Why Aren’t There More Federal Female Judges?

Although women make up slight more than half the population, only 1 in 3 are on the federal bench.

By Hady Mawajdeh & Laura RiceSeptember 23, 2015 9:31 am|

Only 32 percent of federal district court judges and 35 percent of federal appeals judges are women, according to the National Women’s Law Center.

Texas reflects the national disparity. Currently, 17 of Texas’s 54 federal judges are women. But Texas Senators John Cornyn and Ted Cruz are now urging president Barack Obama to nominate former state District Judge Karen Scholer. This is the state’s first female federal court nominee since 2011.

Amy Matsui tells Texas Standard about the number of factors that keep women from federal judicial seats. She is the senior counsel and director of the National Women’s Law Center’s Women and the Courts project.

“The process of nominating someone to a federal judicial position is pretty complex,” Matsui says. “Someone is nominated to the federal judicial bench by their home state senators and then the president and the administration decide whether or not to nominate that individual.”

Advisors, recommendations, and in Texas’ case, the judicial nominations commission, all play a part in the selection, according to Matsui.

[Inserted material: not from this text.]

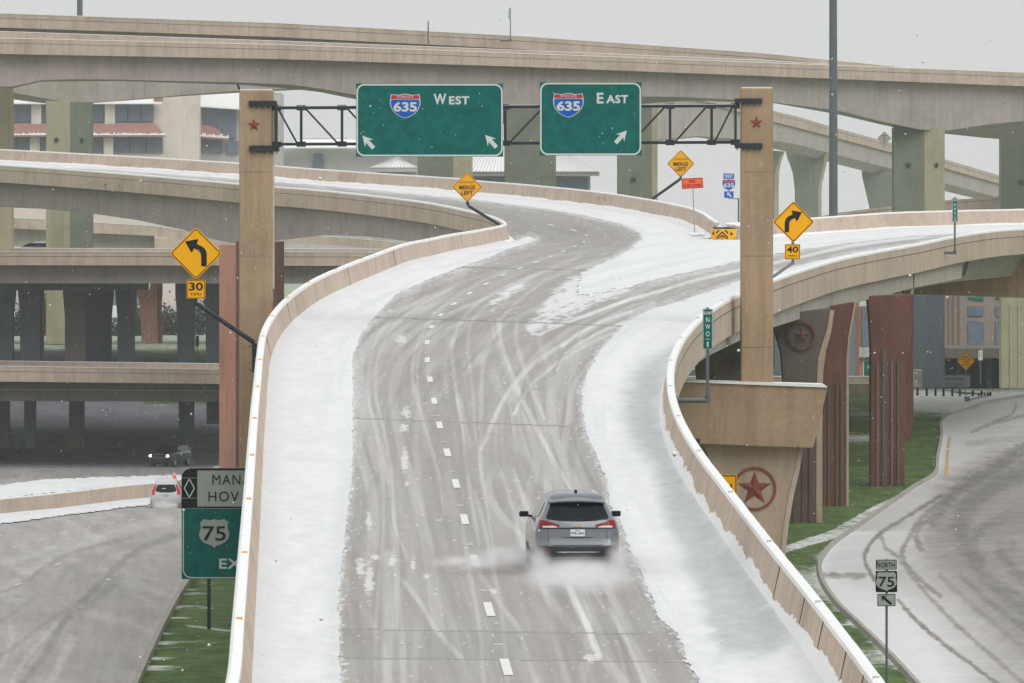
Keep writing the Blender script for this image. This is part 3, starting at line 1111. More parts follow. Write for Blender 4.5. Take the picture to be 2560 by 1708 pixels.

“All along that process, there are different discriminations, views that particular women may not have necessary qualifications or credentials, they may not be viewed as leaders in their profession, they may lack a mentor or someone who is strongly pushing them,” she says. “And there may just not be an emphasis placed on how important it is to have a diverse federal bench, which can then make it more of a priority to nominate women and people of color.”